#### [PROVIDED ENTRIES]
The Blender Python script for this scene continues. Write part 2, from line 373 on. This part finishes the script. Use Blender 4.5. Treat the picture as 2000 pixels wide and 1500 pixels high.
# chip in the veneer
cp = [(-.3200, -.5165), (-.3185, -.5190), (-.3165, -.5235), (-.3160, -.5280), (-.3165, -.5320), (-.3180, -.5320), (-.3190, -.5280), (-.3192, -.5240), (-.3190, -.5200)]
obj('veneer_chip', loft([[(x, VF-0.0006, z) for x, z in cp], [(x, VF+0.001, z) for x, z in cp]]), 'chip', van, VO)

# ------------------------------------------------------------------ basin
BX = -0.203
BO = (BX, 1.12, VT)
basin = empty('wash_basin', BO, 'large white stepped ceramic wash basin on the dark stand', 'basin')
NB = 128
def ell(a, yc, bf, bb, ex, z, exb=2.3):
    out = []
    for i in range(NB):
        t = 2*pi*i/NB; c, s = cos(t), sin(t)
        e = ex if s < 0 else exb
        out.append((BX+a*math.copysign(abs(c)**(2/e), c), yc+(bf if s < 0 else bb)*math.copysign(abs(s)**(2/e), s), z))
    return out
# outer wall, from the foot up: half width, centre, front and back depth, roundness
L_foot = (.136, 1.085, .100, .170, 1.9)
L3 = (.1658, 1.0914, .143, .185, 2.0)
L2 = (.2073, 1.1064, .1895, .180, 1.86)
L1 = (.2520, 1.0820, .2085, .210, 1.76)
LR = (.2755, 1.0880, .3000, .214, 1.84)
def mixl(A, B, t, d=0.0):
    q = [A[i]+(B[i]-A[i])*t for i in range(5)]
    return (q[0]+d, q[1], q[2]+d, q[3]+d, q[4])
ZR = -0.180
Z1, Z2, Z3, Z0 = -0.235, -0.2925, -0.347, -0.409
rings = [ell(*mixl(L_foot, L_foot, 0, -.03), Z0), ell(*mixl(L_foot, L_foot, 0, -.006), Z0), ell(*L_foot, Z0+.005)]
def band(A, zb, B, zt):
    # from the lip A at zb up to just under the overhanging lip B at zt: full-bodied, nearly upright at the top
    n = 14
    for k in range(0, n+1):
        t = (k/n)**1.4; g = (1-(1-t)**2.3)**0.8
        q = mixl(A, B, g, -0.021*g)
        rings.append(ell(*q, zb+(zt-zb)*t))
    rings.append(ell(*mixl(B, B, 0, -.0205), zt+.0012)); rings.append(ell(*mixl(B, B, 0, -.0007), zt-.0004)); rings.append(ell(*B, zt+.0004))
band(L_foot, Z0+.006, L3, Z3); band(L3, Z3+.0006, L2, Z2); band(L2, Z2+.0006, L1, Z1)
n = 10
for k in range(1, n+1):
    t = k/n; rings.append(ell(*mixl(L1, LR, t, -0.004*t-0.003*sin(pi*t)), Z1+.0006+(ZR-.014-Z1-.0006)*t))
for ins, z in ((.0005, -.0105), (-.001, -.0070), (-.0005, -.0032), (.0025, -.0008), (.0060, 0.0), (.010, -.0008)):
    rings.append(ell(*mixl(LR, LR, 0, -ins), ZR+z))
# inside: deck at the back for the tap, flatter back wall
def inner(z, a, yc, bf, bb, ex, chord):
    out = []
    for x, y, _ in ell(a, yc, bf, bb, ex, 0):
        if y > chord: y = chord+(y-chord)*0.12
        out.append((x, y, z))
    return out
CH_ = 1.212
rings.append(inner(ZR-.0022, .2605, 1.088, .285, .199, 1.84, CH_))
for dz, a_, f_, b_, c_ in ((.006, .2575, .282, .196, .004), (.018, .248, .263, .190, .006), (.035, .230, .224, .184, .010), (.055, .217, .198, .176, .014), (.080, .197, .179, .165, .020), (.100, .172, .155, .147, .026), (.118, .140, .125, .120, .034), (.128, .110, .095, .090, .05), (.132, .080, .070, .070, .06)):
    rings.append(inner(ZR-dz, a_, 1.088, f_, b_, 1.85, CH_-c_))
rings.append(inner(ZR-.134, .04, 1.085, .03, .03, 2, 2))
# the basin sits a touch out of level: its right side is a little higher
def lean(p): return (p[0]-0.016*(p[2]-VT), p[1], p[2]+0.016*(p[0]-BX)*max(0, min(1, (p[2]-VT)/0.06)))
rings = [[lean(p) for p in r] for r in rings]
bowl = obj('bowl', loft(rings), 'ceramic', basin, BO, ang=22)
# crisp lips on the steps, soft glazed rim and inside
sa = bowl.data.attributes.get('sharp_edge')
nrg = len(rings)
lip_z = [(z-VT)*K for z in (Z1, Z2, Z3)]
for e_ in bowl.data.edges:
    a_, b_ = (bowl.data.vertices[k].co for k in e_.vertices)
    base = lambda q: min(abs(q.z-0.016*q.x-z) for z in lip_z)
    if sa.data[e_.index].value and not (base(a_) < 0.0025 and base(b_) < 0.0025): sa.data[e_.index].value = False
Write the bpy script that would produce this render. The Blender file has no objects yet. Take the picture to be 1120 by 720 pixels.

#### [EXERCISE OBJECTIVE]
Take the lines above from the first through the one containing "obj('veneer_chip', loft([[(x, VF-0.0006, z)" and reproduce them exactly; include nothing else.

#### [EXERCISE OUTPUT]
The Blender Python script for this scene continues. Write part 2, from line 373 on. This part finishes the script. Use Blender 4.5. Treat the picture as 2000 pixels wide and 1500 pixels high.
# chip in the veneer
cp = [(-.3200, -.5165), (-.3185, -.5190), (-.3165, -.5235), (-.3160, -.5280), (-.3165, -.5320), (-.3180, -.5320), (-.3190, -.5280), (-.3192, -.5240), (-.3190, -.5200)]
obj('veneer_chip', loft([[(x, VF-0.0006, z) for x, z in cp], [(x, VF+0.001, z) for x, z in cp]]), 'chip', van, VO)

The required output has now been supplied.